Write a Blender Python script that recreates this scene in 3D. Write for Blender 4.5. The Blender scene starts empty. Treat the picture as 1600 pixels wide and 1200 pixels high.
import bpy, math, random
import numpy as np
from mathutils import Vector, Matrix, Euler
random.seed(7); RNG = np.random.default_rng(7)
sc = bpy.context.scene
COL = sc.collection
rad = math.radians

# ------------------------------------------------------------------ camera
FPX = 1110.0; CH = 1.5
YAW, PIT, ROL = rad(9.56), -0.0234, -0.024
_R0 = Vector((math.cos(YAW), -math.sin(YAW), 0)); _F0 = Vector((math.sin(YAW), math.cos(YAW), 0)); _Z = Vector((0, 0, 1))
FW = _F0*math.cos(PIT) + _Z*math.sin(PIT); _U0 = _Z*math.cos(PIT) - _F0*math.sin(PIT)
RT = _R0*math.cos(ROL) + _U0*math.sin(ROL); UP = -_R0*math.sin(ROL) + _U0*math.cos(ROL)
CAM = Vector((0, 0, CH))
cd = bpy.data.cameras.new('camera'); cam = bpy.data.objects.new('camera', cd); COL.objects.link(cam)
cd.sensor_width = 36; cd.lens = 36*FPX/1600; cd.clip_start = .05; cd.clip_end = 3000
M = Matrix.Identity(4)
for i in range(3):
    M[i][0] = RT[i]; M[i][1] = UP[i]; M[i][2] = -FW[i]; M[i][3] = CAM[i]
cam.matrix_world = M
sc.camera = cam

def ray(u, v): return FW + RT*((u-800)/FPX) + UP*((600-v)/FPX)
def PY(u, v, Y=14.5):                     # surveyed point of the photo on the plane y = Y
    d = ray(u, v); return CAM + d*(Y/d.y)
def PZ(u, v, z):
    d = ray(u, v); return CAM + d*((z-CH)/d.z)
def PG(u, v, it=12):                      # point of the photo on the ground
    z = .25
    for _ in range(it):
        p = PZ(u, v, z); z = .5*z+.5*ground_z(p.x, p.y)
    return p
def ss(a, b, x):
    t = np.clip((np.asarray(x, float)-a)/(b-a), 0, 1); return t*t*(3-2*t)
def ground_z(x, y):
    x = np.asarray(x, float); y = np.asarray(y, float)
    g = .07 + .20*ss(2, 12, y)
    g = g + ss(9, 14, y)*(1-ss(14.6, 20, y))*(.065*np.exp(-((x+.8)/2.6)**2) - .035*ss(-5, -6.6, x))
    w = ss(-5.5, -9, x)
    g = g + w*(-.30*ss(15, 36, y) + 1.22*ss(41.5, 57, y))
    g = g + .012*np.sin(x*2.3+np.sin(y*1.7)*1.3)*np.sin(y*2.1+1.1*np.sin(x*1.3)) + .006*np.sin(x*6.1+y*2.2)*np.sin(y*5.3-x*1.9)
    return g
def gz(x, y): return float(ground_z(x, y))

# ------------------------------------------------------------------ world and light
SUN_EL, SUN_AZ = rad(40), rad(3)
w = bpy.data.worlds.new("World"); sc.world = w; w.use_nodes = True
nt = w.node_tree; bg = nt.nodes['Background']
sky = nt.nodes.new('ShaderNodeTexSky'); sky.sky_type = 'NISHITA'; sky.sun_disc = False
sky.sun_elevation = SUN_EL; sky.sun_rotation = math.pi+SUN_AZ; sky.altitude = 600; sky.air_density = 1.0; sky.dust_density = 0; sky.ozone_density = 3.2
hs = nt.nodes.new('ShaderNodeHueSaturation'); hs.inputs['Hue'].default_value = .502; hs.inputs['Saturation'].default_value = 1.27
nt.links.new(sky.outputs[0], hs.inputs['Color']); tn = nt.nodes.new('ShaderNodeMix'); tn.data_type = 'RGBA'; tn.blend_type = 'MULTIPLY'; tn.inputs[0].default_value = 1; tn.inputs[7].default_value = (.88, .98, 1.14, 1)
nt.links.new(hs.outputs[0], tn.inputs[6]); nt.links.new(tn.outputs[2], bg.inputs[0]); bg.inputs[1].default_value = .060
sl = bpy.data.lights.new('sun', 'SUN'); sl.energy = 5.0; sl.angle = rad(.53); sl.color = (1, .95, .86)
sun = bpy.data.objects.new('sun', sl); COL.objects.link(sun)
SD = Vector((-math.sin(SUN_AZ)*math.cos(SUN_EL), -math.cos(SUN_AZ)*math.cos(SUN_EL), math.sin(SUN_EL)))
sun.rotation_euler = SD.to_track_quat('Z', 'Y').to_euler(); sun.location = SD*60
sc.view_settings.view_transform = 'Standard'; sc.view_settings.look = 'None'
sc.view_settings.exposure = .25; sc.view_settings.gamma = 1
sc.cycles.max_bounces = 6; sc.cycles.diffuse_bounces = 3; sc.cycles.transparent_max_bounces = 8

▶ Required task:
Write the data from above out again, exactly.

▶ Complete output:
Write a Blender Python script that recreates this scene in 3D. Write for Blender 4.5. The Blender scene starts empty. Treat the picture as 1600 pixels wide and 1200 pixels high.
import bpy, math, random
import numpy as np
from mathutils import Vector, Matrix, Euler
random.seed(7); RNG = np.random.default_rng(7)
sc = bpy.context.scene
COL = sc.collection
rad = math.radians

# ------------------------------------------------------------------ camera
FPX = 1110.0; CH = 1.5
YAW, PIT, ROL = rad(9.56), -0.0234, -0.024
_R0 = Vector((math.cos(YAW), -math.sin(YAW), 0)); _F0 = Vector((math.sin(YAW), math.cos(YAW), 0)); _Z = Vector((0, 0, 1))
FW = _F0*math.cos(PIT) + _Z*math.sin(PIT); _U0 = _Z*math.cos(PIT) - _F0*math.sin(PIT)
RT = _R0*math.cos(ROL) + _U0*math.sin(ROL); UP = -_R0*math.sin(ROL) + _U0*math.cos(ROL)
CAM = Vector((0, 0, CH))
cd = bpy.data.cameras.new('camera'); cam = bpy.data.objects.new('camera', cd); COL.objects.link(cam)
cd.sensor_width = 36; cd.lens = 36*FPX/1600; cd.clip_start = .05; cd.clip_end = 3000
M = Matrix.Identity(4)
for i in range(3):
    M[i][0] = RT[i]; M[i][1] = UP[i]; M[i][2] = -FW[i]; M[i][3] = CAM[i]
cam.matrix_world = M
sc.camera = cam

def ray(u, v): return FW + RT*((u-800)/FPX) + UP*((600-v)/FPX)
def PY(u, v, Y=14.5):                     # surveyed point of the photo on the plane y = Y
    d = ray(u, v); return CAM + d*(Y/d.y)
def PZ(u, v, z):
    d = ray(u, v); return CAM + d*((z-CH)/d.z)
def PG(u, v, it=12):                      # point of the photo on the ground
    z = .25
    for _ in range(it):
        p = PZ(u, v, z); z = .5*z+.5*ground_z(p.x, p.y)
    return p
def ss(a, b, x):
    t = np.clip((np.asarray(x, float)-a)/(b-a), 0, 1); return t*t*(3-2*t)
def ground_z(x, y):
    x = np.asarray(x, float); y = np.asarray(y, float)
    g = .07 + .20*ss(2, 12, y)
    g = g + ss(9, 14, y)*(1-ss(14.6, 20, y))*(.065*np.exp(-((x+.8)/2.6)**2) - .035*ss(-5, -6.6, x))
    w = ss(-5.5, -9, x)
    g = g + w*(-.30*ss(15, 36, y) + 1.22*ss(41.5, 57, y))
    g = g + .012*np.sin(x*2.3+np.sin(y*1.7)*1.3)*np.sin(y*2.1+1.1*np.sin(x*1.3)) + .006*np.sin(x*6.1+y*2.2)*np.sin(y*5.3-x*1.9)
    return g
def gz(x, y): return float(ground_z(x, y))

# ------------------------------------------------------------------ world and light
SUN_EL, SUN_AZ = rad(40), rad(3)
w = bpy.data.worlds.new("World"); sc.world = w; w.use_nodes = True
nt = w.node_tree; bg = nt.nodes['Background']
sky = nt.nodes.new('ShaderNodeTexSky'); sky.sky_type = 'NISHITA'; sky.sun_disc = False
sky.sun_elevation = SUN_EL; sky.sun_rotation = math.pi+SUN_AZ; sky.altitude = 600; sky.air_density = 1.0; sky.dust_density = 0; sky.ozone_density = 3.2
hs = nt.nodes.new('ShaderNodeHueSaturation'); hs.inputs['Hue'].default_value = .502; hs.inputs['Saturation'].default_value = 1.27
nt.links.new(sky.outputs[0], hs.inputs['Color']); tn = nt.nodes.new('ShaderNodeMix'); tn.data_type = 'RGBA'; tn.blend_type = 'MULTIPLY'; tn.inputs[0].default_value = 1; tn.inputs[7].default_value = (.88, .98, 1.14, 1)
nt.links.new(hs.outputs[0], tn.inputs[6]); nt.links.new(tn.outputs[2], bg.inputs[0]); bg.inputs[1].default_value = .060
sl = bpy.data.lights.new('sun', 'SUN'); sl.energy = 5.0; sl.angle = rad(.53); sl.color = (1, .95, .86)
sun = bpy.data.objects.new('sun', sl); COL.objects.link(sun)
SD = Vector((-math.sin(SUN_AZ)*math.cos(SUN_EL), -math.cos(SUN_AZ)*math.cos(SUN_EL), math.sin(SUN_EL)))
sun.rotation_euler = SD.to_track_quat('Z', 'Y').to_euler(); sun.location = SD*60
sc.view_settings.view_transform = 'Standard'; sc.view_settings.look = 'None'
sc.view_settings.exposure = .25; sc.view_settings.gamma = 1
sc.cycles.max_bounces = 6; sc.cycles.diffuse_bounces = 3; sc.cycles.transparent_max_bounces = 8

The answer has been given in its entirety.